Stored items:
_____

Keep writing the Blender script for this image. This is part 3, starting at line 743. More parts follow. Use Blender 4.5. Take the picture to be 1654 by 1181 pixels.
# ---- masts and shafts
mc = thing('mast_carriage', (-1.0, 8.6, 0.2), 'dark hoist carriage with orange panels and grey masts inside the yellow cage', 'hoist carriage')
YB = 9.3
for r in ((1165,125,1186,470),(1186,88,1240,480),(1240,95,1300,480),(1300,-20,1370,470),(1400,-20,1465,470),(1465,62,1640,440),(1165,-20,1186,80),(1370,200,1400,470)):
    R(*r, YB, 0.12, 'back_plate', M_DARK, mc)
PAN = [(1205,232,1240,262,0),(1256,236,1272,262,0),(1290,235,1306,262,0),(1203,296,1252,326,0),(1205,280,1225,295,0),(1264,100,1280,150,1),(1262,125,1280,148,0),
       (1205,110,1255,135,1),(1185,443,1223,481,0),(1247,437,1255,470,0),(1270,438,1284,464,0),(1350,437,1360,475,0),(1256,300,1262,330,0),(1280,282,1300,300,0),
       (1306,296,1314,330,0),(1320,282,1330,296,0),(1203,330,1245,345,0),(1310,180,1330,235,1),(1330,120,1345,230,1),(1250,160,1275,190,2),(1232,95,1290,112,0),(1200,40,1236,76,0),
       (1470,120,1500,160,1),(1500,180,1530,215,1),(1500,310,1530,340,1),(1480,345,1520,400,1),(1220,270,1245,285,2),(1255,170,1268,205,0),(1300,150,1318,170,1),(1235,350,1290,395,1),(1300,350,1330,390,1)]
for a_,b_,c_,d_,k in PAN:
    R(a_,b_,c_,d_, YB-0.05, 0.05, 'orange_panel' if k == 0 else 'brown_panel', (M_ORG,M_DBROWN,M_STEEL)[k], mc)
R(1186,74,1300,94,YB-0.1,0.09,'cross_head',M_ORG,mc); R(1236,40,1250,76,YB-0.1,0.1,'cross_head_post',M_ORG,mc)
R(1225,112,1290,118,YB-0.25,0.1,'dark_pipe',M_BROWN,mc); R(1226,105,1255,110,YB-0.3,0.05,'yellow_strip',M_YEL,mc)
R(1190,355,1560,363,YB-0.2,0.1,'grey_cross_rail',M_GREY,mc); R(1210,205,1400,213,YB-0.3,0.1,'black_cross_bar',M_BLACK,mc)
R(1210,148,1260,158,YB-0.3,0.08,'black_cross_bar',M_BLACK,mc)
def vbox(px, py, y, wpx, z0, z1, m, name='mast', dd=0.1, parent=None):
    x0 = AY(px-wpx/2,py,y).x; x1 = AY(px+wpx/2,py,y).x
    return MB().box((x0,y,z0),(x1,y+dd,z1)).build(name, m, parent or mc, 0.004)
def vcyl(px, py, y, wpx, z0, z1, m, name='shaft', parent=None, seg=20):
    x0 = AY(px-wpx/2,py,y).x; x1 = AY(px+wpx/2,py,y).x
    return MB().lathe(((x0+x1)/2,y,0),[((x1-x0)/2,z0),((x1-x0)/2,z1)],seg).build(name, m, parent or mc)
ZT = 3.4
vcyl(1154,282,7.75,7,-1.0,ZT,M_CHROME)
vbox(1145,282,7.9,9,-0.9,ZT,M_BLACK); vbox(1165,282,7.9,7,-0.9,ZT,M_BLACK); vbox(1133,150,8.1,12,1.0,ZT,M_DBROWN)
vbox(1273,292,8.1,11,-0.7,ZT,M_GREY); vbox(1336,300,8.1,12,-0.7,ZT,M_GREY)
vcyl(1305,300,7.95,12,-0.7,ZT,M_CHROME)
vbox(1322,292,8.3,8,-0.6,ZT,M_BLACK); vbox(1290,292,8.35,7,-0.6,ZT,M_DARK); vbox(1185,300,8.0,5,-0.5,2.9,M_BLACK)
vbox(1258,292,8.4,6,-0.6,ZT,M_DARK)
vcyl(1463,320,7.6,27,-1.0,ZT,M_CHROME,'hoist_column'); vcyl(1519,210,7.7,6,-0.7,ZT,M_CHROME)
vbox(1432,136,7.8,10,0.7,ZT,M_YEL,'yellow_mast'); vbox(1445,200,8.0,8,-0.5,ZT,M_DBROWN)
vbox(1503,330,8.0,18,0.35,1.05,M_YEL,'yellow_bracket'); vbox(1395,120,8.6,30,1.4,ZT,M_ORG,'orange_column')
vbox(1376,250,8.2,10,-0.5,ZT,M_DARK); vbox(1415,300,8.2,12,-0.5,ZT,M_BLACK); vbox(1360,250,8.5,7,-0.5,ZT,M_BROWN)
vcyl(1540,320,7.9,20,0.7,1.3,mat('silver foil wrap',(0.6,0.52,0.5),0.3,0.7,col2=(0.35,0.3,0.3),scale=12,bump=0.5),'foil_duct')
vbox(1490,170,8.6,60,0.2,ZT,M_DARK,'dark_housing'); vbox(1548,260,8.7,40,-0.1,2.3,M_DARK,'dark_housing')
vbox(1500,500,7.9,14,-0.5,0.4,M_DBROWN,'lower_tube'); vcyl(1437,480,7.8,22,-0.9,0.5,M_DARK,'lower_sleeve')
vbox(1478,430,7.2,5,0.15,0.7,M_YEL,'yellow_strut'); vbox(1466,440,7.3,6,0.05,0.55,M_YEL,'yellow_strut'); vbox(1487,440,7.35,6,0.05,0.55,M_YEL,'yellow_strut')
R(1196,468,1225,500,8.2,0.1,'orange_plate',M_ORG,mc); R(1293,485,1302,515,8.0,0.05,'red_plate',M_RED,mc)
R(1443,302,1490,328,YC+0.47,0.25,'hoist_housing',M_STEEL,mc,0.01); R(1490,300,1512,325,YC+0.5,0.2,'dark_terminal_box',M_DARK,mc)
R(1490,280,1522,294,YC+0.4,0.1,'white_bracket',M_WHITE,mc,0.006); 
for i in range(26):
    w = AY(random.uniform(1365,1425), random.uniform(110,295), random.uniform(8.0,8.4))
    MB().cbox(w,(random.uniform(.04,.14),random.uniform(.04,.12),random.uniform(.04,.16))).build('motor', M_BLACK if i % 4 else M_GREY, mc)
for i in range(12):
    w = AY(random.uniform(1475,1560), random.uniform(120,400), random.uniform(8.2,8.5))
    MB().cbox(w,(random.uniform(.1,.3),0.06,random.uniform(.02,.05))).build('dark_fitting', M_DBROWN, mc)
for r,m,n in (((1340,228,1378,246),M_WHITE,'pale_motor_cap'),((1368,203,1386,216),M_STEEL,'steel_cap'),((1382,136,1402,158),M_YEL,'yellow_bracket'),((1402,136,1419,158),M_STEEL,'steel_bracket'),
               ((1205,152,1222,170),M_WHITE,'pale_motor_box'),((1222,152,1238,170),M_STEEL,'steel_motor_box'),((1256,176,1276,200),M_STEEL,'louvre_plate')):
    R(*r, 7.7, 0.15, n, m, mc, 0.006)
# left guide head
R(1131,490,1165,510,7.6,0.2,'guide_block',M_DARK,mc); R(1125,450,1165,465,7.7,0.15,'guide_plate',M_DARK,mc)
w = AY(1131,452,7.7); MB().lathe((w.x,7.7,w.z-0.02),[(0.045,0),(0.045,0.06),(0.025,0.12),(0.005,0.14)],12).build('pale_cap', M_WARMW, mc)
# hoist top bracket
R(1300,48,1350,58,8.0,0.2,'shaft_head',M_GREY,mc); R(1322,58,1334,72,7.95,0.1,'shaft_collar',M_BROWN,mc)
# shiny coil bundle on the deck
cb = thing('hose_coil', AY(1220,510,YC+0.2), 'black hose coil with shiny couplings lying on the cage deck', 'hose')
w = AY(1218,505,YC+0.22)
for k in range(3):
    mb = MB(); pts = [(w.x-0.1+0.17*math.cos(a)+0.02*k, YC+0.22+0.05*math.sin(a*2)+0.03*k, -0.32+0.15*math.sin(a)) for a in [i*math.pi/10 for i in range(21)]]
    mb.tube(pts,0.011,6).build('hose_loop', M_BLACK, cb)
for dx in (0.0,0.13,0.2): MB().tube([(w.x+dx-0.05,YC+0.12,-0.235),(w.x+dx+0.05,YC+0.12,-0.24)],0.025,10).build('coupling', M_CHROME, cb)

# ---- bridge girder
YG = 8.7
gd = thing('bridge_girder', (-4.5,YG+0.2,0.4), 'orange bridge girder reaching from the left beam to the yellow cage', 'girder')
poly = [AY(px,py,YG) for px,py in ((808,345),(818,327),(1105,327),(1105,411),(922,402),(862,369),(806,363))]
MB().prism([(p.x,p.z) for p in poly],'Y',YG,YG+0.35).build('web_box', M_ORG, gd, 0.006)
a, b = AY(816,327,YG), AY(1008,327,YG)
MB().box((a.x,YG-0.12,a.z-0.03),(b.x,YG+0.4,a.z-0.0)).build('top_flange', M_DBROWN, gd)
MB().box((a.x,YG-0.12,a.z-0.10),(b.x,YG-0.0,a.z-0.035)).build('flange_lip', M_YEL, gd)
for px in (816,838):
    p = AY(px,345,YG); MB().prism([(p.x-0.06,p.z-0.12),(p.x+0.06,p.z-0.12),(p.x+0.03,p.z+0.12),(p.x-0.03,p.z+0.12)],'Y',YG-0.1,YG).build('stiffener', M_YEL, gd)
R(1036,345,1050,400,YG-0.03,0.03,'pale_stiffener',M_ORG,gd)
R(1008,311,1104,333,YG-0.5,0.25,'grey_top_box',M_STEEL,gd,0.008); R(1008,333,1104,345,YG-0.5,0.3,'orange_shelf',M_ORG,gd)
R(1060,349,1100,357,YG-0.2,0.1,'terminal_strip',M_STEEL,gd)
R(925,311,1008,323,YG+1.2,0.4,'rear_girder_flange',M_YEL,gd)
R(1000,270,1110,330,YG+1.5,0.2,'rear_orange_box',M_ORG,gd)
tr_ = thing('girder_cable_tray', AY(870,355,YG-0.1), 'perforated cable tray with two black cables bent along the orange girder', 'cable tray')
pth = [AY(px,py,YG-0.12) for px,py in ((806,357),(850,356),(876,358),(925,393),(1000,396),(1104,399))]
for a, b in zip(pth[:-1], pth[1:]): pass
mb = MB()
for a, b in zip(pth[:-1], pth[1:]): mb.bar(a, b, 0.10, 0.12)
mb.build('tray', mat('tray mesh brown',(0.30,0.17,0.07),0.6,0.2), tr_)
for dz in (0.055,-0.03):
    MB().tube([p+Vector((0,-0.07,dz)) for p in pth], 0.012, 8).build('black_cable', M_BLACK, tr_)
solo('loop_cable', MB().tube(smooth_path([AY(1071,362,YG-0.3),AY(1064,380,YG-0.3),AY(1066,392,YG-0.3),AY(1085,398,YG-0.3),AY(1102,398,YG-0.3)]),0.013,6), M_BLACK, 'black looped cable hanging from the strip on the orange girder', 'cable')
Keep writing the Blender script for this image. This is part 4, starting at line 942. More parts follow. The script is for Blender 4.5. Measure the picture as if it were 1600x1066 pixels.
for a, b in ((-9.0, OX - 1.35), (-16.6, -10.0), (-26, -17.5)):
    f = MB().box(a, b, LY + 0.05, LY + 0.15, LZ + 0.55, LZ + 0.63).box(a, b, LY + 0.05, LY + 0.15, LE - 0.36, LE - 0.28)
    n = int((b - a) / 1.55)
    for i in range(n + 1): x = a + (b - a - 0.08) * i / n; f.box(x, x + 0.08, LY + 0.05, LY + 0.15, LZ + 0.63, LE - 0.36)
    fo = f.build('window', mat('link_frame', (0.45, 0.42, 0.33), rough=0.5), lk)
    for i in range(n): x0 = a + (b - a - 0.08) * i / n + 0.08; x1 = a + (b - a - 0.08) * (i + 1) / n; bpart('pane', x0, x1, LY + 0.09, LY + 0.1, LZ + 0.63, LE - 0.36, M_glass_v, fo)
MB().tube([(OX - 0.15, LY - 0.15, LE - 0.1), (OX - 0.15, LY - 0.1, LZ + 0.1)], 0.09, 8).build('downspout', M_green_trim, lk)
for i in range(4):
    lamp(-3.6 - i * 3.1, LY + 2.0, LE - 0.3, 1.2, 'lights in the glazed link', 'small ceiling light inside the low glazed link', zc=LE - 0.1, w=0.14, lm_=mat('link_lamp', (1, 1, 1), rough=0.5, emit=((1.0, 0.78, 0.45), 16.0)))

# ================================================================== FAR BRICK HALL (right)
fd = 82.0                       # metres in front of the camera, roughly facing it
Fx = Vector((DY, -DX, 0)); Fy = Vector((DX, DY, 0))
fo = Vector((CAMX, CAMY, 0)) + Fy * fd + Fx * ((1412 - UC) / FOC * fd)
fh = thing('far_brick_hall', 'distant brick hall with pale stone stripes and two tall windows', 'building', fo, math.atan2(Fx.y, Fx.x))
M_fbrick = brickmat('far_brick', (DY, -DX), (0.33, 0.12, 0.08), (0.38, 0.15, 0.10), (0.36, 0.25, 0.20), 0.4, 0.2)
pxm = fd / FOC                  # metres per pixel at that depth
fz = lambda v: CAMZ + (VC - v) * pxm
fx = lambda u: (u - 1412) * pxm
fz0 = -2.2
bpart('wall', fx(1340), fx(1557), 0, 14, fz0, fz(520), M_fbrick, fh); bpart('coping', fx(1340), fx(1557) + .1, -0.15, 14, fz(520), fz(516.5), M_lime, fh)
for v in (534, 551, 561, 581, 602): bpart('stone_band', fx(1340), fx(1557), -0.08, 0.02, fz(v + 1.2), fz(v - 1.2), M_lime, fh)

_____

Exercise details:
Return a copy of every line that includes the word "this".

Correct answer:
Keep writing the Blender script for this image. This is part 3, starting at line 743. More parts follow. Use Blender 4.5. Take the picture to be 1654 by 1181 pixels.
Keep writing the Blender script for this image. This is part 4, starting at line 942. More parts follow. The script is for Blender 4.5. Measure the picture as if it were 1600x1066 pixels.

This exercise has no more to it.